▶ _Task objective_:
Reproduce nothing but the lines from the start of the material through the line that includes "return tuple(((v/255)/12.92 if", both ends included, and omit every picture.

-- START OF Data block --

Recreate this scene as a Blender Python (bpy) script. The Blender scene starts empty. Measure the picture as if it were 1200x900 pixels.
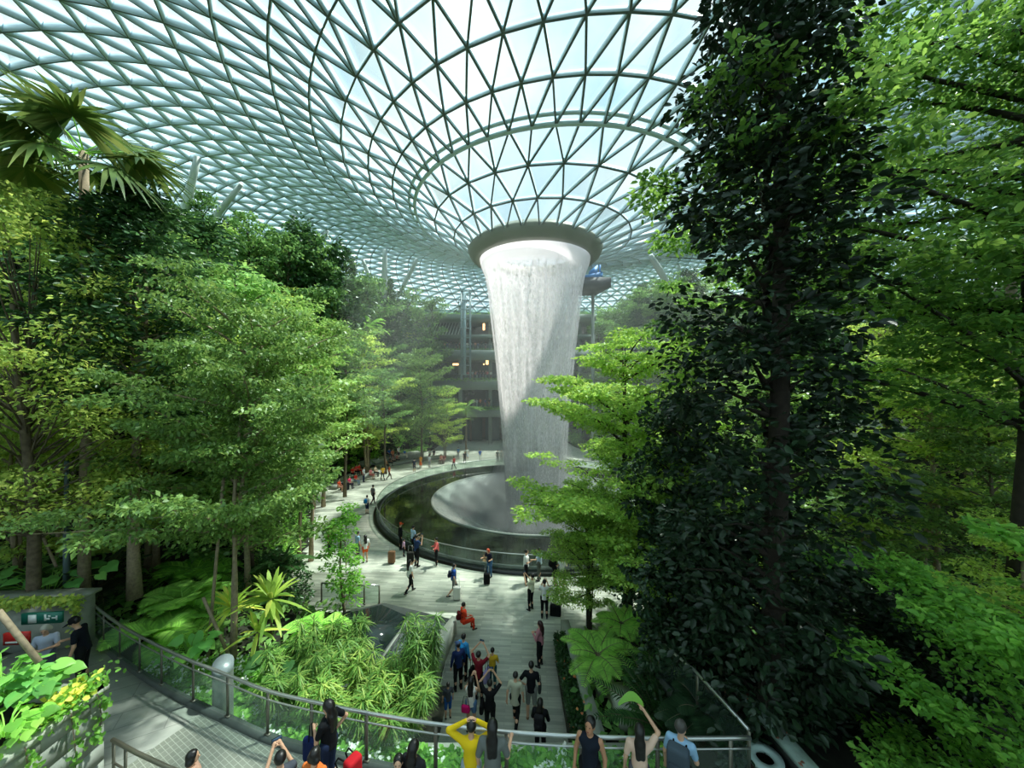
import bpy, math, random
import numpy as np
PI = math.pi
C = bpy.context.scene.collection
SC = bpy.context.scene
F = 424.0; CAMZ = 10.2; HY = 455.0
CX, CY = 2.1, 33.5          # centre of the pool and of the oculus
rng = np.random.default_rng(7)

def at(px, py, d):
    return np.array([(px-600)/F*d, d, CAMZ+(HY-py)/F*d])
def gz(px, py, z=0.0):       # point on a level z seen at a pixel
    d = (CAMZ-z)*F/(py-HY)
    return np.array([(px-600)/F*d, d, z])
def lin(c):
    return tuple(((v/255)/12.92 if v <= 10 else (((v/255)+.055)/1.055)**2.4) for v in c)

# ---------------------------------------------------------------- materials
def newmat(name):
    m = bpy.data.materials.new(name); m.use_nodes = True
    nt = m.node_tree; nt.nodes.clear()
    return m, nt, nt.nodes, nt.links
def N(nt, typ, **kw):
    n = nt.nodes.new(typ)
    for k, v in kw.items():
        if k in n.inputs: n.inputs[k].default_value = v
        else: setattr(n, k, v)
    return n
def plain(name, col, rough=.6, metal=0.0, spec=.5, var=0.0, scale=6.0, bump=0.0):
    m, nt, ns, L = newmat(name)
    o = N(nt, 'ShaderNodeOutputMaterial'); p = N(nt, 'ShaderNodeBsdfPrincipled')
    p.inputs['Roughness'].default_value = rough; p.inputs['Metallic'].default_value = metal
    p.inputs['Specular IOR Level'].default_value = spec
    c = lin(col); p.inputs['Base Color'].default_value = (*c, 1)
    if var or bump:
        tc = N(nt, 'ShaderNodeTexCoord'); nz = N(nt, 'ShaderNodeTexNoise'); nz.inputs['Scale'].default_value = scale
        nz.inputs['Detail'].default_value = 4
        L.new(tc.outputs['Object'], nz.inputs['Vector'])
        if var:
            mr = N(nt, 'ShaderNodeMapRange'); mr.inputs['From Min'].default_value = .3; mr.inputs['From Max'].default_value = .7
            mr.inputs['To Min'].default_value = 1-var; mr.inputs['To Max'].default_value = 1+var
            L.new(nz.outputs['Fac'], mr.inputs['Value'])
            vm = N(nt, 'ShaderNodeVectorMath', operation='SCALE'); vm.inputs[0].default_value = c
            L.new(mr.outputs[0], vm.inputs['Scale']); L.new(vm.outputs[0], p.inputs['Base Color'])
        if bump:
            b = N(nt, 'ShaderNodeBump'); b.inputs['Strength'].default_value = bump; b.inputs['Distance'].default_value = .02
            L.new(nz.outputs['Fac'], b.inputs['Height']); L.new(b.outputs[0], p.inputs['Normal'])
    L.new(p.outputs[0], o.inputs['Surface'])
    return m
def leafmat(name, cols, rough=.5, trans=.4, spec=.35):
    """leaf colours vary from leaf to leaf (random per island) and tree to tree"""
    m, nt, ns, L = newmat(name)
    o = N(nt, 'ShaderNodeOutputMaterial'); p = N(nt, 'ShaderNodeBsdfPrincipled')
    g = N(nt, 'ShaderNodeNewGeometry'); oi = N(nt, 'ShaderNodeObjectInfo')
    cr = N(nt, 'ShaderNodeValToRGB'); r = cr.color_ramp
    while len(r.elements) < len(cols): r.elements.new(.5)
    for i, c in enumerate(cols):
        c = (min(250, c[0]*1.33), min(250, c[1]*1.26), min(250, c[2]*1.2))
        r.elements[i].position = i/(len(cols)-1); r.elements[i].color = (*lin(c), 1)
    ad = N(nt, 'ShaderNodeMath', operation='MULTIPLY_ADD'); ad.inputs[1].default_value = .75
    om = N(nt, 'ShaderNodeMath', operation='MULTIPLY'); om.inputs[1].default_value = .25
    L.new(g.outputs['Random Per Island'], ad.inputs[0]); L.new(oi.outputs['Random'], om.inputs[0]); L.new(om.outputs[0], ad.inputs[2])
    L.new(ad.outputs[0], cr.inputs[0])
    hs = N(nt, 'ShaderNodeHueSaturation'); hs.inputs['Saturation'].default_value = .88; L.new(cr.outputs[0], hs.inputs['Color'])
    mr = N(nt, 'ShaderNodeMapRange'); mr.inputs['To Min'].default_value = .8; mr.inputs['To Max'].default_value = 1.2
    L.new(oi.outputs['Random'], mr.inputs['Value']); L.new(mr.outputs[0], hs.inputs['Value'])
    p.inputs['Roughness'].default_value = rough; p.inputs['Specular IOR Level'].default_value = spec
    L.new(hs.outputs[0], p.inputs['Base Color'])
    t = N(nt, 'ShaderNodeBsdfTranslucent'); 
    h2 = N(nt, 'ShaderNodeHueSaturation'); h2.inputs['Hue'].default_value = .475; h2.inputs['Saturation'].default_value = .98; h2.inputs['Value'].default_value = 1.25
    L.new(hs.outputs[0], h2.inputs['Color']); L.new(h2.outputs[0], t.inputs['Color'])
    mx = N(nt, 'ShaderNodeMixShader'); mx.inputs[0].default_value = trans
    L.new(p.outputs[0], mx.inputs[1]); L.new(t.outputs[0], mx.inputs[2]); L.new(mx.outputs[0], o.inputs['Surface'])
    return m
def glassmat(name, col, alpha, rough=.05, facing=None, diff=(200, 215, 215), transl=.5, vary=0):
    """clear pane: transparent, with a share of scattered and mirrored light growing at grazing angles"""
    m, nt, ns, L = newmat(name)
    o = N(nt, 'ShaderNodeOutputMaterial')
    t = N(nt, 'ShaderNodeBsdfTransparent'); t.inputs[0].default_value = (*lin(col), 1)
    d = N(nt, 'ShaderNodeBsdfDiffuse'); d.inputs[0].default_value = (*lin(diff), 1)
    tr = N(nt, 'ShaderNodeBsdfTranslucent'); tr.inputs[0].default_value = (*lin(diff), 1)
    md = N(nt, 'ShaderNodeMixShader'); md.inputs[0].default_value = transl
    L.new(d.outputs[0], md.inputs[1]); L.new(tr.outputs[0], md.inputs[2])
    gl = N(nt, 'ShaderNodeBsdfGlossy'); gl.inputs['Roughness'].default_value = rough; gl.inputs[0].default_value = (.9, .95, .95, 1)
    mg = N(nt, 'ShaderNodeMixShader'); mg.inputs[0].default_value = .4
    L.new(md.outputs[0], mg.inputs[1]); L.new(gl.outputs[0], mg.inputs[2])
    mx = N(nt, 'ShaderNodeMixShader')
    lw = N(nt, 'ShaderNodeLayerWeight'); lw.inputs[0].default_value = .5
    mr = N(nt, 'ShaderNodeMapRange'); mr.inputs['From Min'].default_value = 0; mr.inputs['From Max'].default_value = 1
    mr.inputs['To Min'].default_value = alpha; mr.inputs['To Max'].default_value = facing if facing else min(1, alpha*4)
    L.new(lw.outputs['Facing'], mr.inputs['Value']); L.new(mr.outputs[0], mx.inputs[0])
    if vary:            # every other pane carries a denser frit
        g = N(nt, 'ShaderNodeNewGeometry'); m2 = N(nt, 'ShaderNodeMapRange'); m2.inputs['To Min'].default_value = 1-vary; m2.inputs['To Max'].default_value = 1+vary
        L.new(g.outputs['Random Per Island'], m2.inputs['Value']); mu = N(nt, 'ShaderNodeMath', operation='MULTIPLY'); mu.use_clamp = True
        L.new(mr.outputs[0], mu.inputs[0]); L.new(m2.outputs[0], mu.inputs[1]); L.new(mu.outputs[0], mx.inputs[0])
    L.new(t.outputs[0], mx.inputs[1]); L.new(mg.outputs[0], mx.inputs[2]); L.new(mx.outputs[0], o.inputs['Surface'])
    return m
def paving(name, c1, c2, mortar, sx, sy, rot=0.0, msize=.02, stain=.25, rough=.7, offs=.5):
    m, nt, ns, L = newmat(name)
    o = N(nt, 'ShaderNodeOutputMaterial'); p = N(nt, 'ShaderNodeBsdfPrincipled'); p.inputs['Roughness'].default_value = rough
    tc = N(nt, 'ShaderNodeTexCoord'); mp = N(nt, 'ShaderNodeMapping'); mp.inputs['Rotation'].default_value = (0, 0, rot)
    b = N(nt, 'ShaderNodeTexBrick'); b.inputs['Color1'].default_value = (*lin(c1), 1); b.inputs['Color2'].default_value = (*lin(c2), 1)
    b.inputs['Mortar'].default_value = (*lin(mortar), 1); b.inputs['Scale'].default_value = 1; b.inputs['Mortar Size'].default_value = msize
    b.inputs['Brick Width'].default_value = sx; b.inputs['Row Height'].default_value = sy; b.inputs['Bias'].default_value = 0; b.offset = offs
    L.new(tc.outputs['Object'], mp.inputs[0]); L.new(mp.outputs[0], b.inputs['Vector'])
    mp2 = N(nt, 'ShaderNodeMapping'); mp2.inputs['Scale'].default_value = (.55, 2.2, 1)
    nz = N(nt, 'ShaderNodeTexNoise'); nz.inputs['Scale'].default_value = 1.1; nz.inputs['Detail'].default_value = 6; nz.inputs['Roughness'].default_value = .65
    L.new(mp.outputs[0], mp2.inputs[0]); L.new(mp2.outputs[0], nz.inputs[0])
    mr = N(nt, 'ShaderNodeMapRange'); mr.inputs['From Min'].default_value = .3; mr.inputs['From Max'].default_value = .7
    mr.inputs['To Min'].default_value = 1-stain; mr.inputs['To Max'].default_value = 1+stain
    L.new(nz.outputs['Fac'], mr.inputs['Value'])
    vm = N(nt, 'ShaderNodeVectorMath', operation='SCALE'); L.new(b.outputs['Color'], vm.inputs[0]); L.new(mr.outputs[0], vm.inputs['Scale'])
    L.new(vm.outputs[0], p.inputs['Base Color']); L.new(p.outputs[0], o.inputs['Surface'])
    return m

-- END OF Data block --

▶ _Response to this exercise_:
Recreate this scene as a Blender Python (bpy) script. The Blender scene starts empty. Measure the picture as if it were 1200x900 pixels.
import bpy, math, random
import numpy as np
PI = math.pi
C = bpy.context.scene.collection
SC = bpy.context.scene
F = 424.0; CAMZ = 10.2; HY = 455.0
CX, CY = 2.1, 33.5          # centre of the pool and of the oculus
rng = np.random.default_rng(7)

def at(px, py, d):
    return np.array([(px-600)/F*d, d, CAMZ+(HY-py)/F*d])
def gz(px, py, z=0.0):       # point on a level z seen at a pixel
    d = (CAMZ-z)*F/(py-HY)
    return np.array([(px-600)/F*d, d, z])
def lin(c):
    return tuple(((v/255)/12.92 if v <= 10 else (((v/255)+.055)/1.055)**2.4) for v in c)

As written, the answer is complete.